Calvin destroyed the vertical relationship of ordered ministry, making it horizontal – but through the years denominations have made it hierarchical again, Small said.

“I think your task is to try to help the church recover forms of communion among us,” he told the commission. “Your task is not to take the broken system that we have and try to find the right glue or Scotch tape to hold it together,” but to imagine ways “we can live out together in patterns of mutuality.”

Small told the commission that “this is an historic moment in the life of the church. It’s a moment that won’t come again soon. The system is been broken and what you have been charged to do by the church by the church is to imagine” — not to fix what’s there now, but to imagine something better. “I hope you are going to be bold.”

Lindner too encouraged the commission to think big — even when it’s working “in a time of night when all the cows are grey.

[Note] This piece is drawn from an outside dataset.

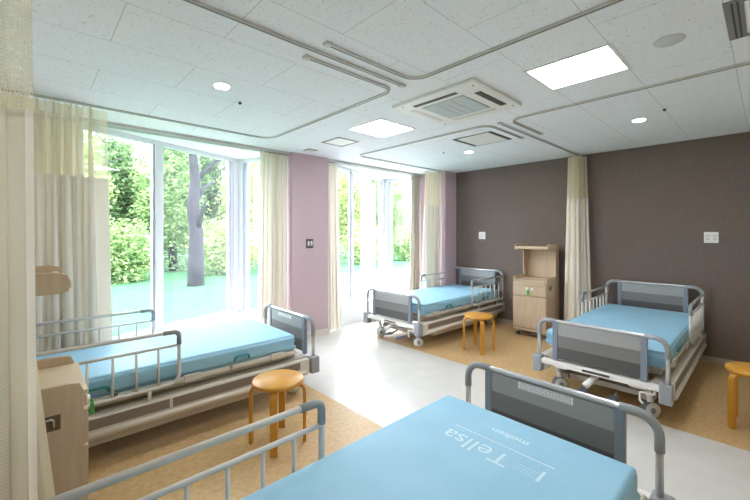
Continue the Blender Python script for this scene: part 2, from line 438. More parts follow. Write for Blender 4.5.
# square diffuser top right
t = thing('return_air_vent', 'square ceiling vent with wide grey slotted border at the upper right corner', 'vent', (2.605, -.085, ZC))
b = MB(); b.box(-.235, .235, .165, .235, -.008, 0, M['vent']); b.box(-.235, .235, -.235, -.165, -.008, 0, M['vent']); b.box(-.235, -.2, -.165, .165, -.008, 0, M['vent']); b.box(.2, .235, -.165, .165, -.008, 0, M['vent']); b.build('frame', t)
for y in (.185, .205): 
    b = MB(); b.box(-.225, .225, y-.004, y+.004, -.0095, -.008, M['slot']); b.build('slot', t)
b = MB(); b.box(-.198, .198, -.163, .163, -.006, 0, M['ceiling']); b.build('panel', t)
# square diffuser over the far bed
t = thing('air_diffuser', 'square white ceiling panel with two dark slots over the far bed', 'vent', (3.775, 2.245, ZC))
b = MB(); b.box(-.225, .225, -.2, .2, -.006, 0, M['acwhite'], .002); b.build('panel', t)
for s in (-1, 1):
    b = MB(); b.box(-.215, .215, s*.222-.018, s*.222+.018, -.007, 0, M['slot']); b.build('slot', t)
for s in (-1, 1):
    b = MB(); b.box(s*.23-.005, s*.23+.005, -.24, .24, -.007, 0, M['vent']); b.build('edge_strip', t)

# cassette air conditioner
t = thing('ceiling_air_conditioner', 'white four way cassette air conditioner in the middle of the ceiling', 'air conditioner', (2.6, 1.79, ZC))
b = MB(); b.box(-.37, .37, -.39, .39, -.025, 0, M['acwhite'], .008); b.build('fascia', t)
b = MB(); b.box(-.2, .2, -.2, .2, -.032, -.024, M['grille'], .003)
b.build('grille', t)
for k in (-1, 0, 1):
    b = MB(); b.box(-.2, .2, k*.068-.002, k*.068+.002, -.034, -.032, M['acflap']); b.build('grille_bar', t)
def louvre(cx, cy, lx, ly, open_):
    b = MB(); b.box(cx-lx/2, cx+lx/2, cy-ly/2, cy+ly/2, -.0265, -.024, M['slot'] if open_ else M['acflap'], 0); o = b.build('louvre', t)
    if open_:
        b = MB(); n = 18; long_x = lx > ly
        for k in range(n):
            s = (k+.5)/n-.5
            if long_x: b.box(cx+s*lx-.003, cx+s*lx+.003, cy-ly*.35, cy+ly*.35, -.030, -.026, M['rubber'])
            else: b.box(cx-lx*.35, cx+lx*.35, cy+s*ly-.003, cy+s*ly+.003, -.030, -.026, M['rubber'])
        b.build('vanes', o)
louvre(-.268, .02, .04, .42, True); louvre(.03, -.306, .40, .055, True)
louvre(.268, 0, .045, .42, False); louvre(.0, .3, .42, .045, False)
for sx, sy in ((-.33, .3), (.3, -.35), (.33, .35), (-.3, -.35)):
    b = MB(); b.lathe([(.006, -.024), (.006, -.028), (0, -.028)], M['slot'], (sx, sy, 0), 10); b.build('screw', t)

# curtain tracks (flat ribbons with rounded corners, on the ceiling)
def track(path, r, label, w=.026):
    p = rounded([(x, y, 0) for x, y in path], r, 8) if len(path) > 2 else [Vector((x, y, 0)) for x, y in path]
    b = MB(); b.ribbon(p, w, ZC-.014, ZC, M['track'])
    o = b.build('curtain_track', label=label, cat='curtain track', group='bed curtain tracks on the ceiling')
    s = MB(); s.ribbon(p, .009, ZC-.0145, ZC-.0135, M['slot']); s.build('runner_slot', o)
    for q in (p[0], p[-1]):
        e = MB(); e.box(q.x-.02, q.x+.02, q.y-.02, q.y+.02, ZC-.018, ZC, M['track'], .004); e.build('end_cap', o)
    return o
track([(XW+.03, 1.817), (1.969, 1.817)], .1, 'straight grey curtain track from the top left edge, middle of three')
track([(1.225, 1.705), (1.968, 1.705), (1.968, YB+.05)], .12, 'grey curtain track bending right in front of the air conditioner')
track([(1.225, 1.917), (1.985, 1.917), (1.985, 3.885), (.485, 3.885), (XW+.03, 3.885)], [.1, .18, .1], 'curved curtain track looping round over the left bed')
track([(5.18, 3.885), (3.29, 3.885), (3.29, 1.9), (4.02, 1.9)], [.13, .13], 'grey curtain track looping round over the far bed')
track([(3.336, 1.79), (5.53, 1.79)], .1, 'straight curtain track running to the bunched curtain on the brown wall')
track([(4.008, 1.68), (3.3, 1.68), (3.3, YB+.05)], .14, 'curtain track bending round over the right bed')
def wrail(x0, x1, y, label):
    b = MB(); b.box(x0, x1, y-.05, y+.05, ZC-.035, ZC, M['track'], .003)
    o = b.build('curtain_rail', label=label, cat='curtain rail', group='window curtain rails')
    for dy in (-.022, .022):
        s = MB(); s.box(x0, x1, y+dy-.006, y+dy+.006, ZC-.0365, ZC-.0345, M['slot']); s.build('runner_slot', o)
wrail(XW+.01, 2.52, 4.4, 'grey double curtain rail above the wide left window')
wrail(3.125, 5.24, 4.4, 'grey double curtain rail above the far window')

# ------------------------------------------------------------------ curtains
def sheet(path_top, path_bot, z1, z0, nz, mat, name, uvs=1.0):
    """cloth between a top and a bottom line given as equal-length lists of (x, y)"""
    n = len(path_top); vs, fs, uv = [], [], []
    arc = [0]
    for i in range(1, n): arc.append(arc[-1]+math.dist(path_bot[i], path_bot[i-1]))
    for j in range(nz+1):
        s = j/nz; z = z1+(z0-z1)*s
        for i in range(n):
            a, c = path_top[i], path_bot[i]
            vs.append((a[0]+(c[0]-a[0])*s, a[1]+(c[1]-a[1])*s, z)); uv.append((arc[i]*uvs, z*uvs))
    for j in range(nz):
        for i in range(n-1):
            k = j*n+i; fs.append((k, k+1, k+n+1, k+n))
    me = bpy.data.meshes.new(name); me.from_pydata(vs, [], fs); me.materials.append(mat)
    me.polygons.foreach_set('use_smooth', [True]*len(fs))
    L = me.uv_layers.new(name='UVMap')
    for lp in me.loops: L.data[lp.index].uv = uv[lp.vertex_index]
    return me

def folds(p0, p1, n, amp, seed=0, res=12, sharp=1.0, bulge=.35):
    """pleated line from p0 to p1 with n folds"""
    rnd = random.Random(seed); a, c = Vector(p0), Vector(p1); d = c-a; nn = Vector((-d.y, d.x)).normalized()
    amps = [amp*(.65+.6*rnd.random()) for _ in range(n*2+2)]; ws = [.7+.6*rnd.random() for _ in range(n)]; tot = sum(ws)
    out = []; acc = 0
    for k in range(n):
        for i in range(res):
            u = i/res; s = (acc+ws[k]*u)/tot
            o = math.sin(2*PI*u); o = math.copysign(abs(o)**sharp, o)
            am = amps[2*k] if u < .5 else amps[2*k+1]
            q = a+d*s+nn*o*am+d.normalized()*(bulge*am*math.sin(4*PI*u))
            out.append((q.x, q.y))
        acc += ws[k]
    out.append((c.x, c.y)); return out

def mix(pa, pb, s): return [(a[0]+(c[0]-a[0])*s, a[1]+(c[1]-a[1])*s) for a, c in zip(pa, pb)]

def bed_curtain(name, label, top, bot, z_bottom, mat='bedcloth', netm='net', hooks=0, zm=1.9, cat='curtain', group='bed curtains with a net top'):
    zt = ZC-.035
    t = thing(name, label, cat, (0, 0, 0), group=group)
    s = (zt-zm)/(zt-z_bottom)
    mid = mix(top, bot, s)
    child(t, 'net_top', sheet(top, mid, zt, zm, 6, M[netm], 'net_top'))
    child(t, 'fabric', sheet(mid, bot, zm+.004, z_bottom, 14, M[mat], 'fabric'))
    b = MB()   # seam tape between net and cloth
    child(t, 'seam', sheet([(x, y) for x, y in mid], [(x, y) for x, y in mid], zm+.018, zm-.012, 1, M['cloth'], 'seam')).location = (0, -.002, 0)
    if hooks:
        for k in range(hooks):
            i = int((k+.5)/hooks*(len(top)-1)); x, y = top[i]
            b = MB(); b.tube([(x, y, ZC-.0185), (x, y, ZC-.03), (x, y-.004, ZC-.042)], .0045, M['white'], 6); b.build('runner_hook', t)
    return t

# window curtains
def window_curtain(label, top, bot, z0, m='cloth'):
    t = thing('window_curtain', label, 'curtain', (0, 0, 0), group='plain cream window curtains')
    zt = ZC-.04
    child(t, 'fabric', sheet(mix(top, bot, .06), bot, zt-.09, z0, 16, M[m], 'fabric'))
    child(t, 'heading', sheet(top, mix(top, bot, .06), zt, zt-.088, 2, M[m], 'heading'))
window_curtain('cream curtain beside the mauve pillar, right of the wide left window', folds((2.13, 4.42), (2.50, 4.41), 7, .035, 1), folds((2.10, 4.43), (2.5, 4.40), 7, .055, 1), .02)
window_curtain('narrow cream curtain just right of the mauve pillar', folds((3.14, 4.42), (3.36, 4.42), 4, .03, 2), folds((3.125, 4.41), (3.41, 4.41), 4, .05, 2), .02)
window_curtain('window curtain coloured with its backlit shade, right of the far window, beside the netted bed curtain', folds((5.05, 4.42), (5.22, 4.42), 4, .03, 3), folds((4.98, 4.42), (5.21, 4.42), 4, .045, 3), .02, 'shadedcloth')
window_curtain('cream drape in the corner left of the wide window, behind the netted curtain', folds((-.27, 4.44), (.30, 4.44), 9, .03, 4), folds((-.27, 4.44), (.33, 4.44), 9, .04, 4), .02)

# bed curtains
tp = folds((-.27, 3.885), (.38, 3.885), 7, .035, 11, bulge=.6)+[(.40, 3.885), (.44, 3.882), (.475, 3.88)]
bt = folds((-.27, 3.905), (.40, 3.905), 7, .075, 11, bulge=.6)+[(.43, 3.885), (.47, 3.87), (.515, 3.86)]
bed_curtain('bed_curtain', 'net topped curtain hanging in the left corner behind the left bed', tp, bt, .35, hooks=14)
bed_curtain('bed_curtain', 'net topped curtain bunched by the mauve corner at the far bed', folds((4.83, 3.92), (5.22, 3.92), 6, .03, 12), folds((4.78, 3.96), (5.21, 3.96), 6, .05, 12), .25)
bed_curtain('bed_curtain', 'net topped curtain gathered against the brown wall between two beds', folds((5.38, 1.855), (5.52, 1.72), 6, .07, 13), folds((5.30, 1.87), (5.51, 1.66), 6, .11, 13), .25)
fgc = bed_curtain('bed_curtain', 'net topped curtain in the left foreground with a fine dotted weave', folds((-.28, 1.817), (-.0, 1.817), 3, .025, 14), folds((-.27, 1.80), (.02, 1.80), 3, .035, 14), .15, 'dotcloth', 'netbig', zm=1.872)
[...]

Nobody can quite see what they are doing. … There’s something humbling about that, in a nice way. God is sovereign. And if you have any doubt, take a look at what we are doing. You are going to add your voices and your reflections and your knowledge and your hunches and your sense of calling to a wider conversation.”

In that work, “don’t be afraid,” Lindner said. “Be afraid of doing nothing and hoping for the best.”

The commission next meets in Orlando Feb. 3-5.